Cowboys wide receiver Dez Bryant learning fast

IRVING, Texas -- Dez Bryant sat at his locker Monday afternoon talking about his day -- about making a diving catch of a pass from Tony Romo, about cartwheeling into the end zone at the end of a high-stepping punt return, and about being wooed by shoe companies eager to have him wearing their gear.

Then came a big smile, and a big understatement.

"I'm having a lot of fun out there," he said. "I'm having a lot of fun with everything.

"I'm enjoying everything. I feel comfortable. I feel like I've been here a long time. I haven't had this feeling in a long time. I feel like I'm 100 percent back."

Bryant is the Dallas Cowboys' prized rookie, a receiver they thought was among the best handful of guys available in the draft but were able to snag with the 24th pick because of questions about his maturity and background.

The Cowboys did their homework and came away convinced everyone else had him pegged wrong. They traded up to get him, then team owner Jerry Jones added to the hype by giving him No. 88, the jersey worn by Hall of Famer Michael Irvin and, a generation earlier, by Drew Pearson.

So far, Bryant is living up to expectations. He's already working out with the first team, getting passes thrown his way in a three-receiver alignment alongside Miles Austin and Roy Williams, plus star tight end Jason Witten.

"It's crazy -- just a lot of weapons at one time on the field," Bryant said. "It's going to be hard to stop. ... It's exciting to be able to be out there with those guys. I felt like coach put me out there for a reason. They're trying to get me to learn everything as soon as possible. I'm doing a good job and it's just great."

He's got plenty to learn, and he knows it. Like that diving catch he made; he had to leave his feet because he was in the wrong place.

"[Romo] said, 'Good catch,' but I ran the route a little deep,'" Bryant said. "He just told me to flatten it down. If he wants me to go deeper, he'll put the ball out there for me to go deep. I'm glad it's practice and not the game."

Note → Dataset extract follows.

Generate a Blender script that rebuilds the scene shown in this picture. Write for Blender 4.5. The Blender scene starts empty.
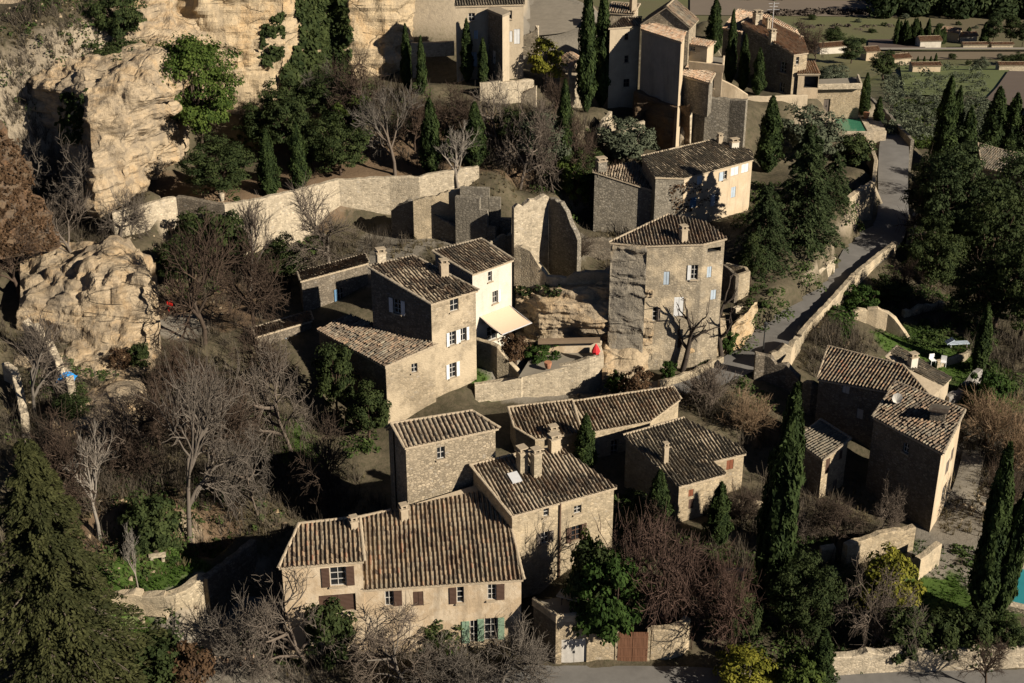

Bryant has rarely had problems on the field. It's away that trouble usually surfaces.

At Oklahoma State, he missed most of his junior year for lying to the NCAA about time he'd spent with Deion Sanders. There have been questions about other people he's chosen to surround himself with, and there were various questions about his mother's lifestyle that bubbled up before and after the draft.

He got so frustrated, he shut down his Twitter account. In another indication of how much fun he's having and how comfortable he is, Bryant expects to be tweeting again any day now.

That might not be such a great idea considering how much he's still being scrutinized.

Bryant already has made headlines for struggling to keep down breakfast at his very first practice with the Cowboys, for going home last week with food poisoning and for a slight hip pointer. On Monday, he answered questions about whether he might be jeopardizing his health by dunking in a charity basketball game.

"It is surprising," he said of all the interest surrounding his every move. "It's like, 'Are you serious?' But it's all right, it's cool. That's how it is."

So he's OK with it?

"It's something that's not even on my mind," he said. "It's not even the last thing -- it's off my mind."

Besides, he has other things to think about, from learning the playbook to deciding which shoe company to represent.

His dazzling talent, big smile and projection as a star-in-the-making for America's Team has several fighting to sign him. Under Armour's latest pitch came Monday in the form of a visit from Eric Ogbogu, the former Cowboys defensive end best known as the star of the TV commercials during which he proclaims, "We must protect this house!"

"It's a business," Bryant said, his voice reflecting far less enthusiasm than when he was talking football. "In a way, it's kind of fun. In a way, it's kind of not."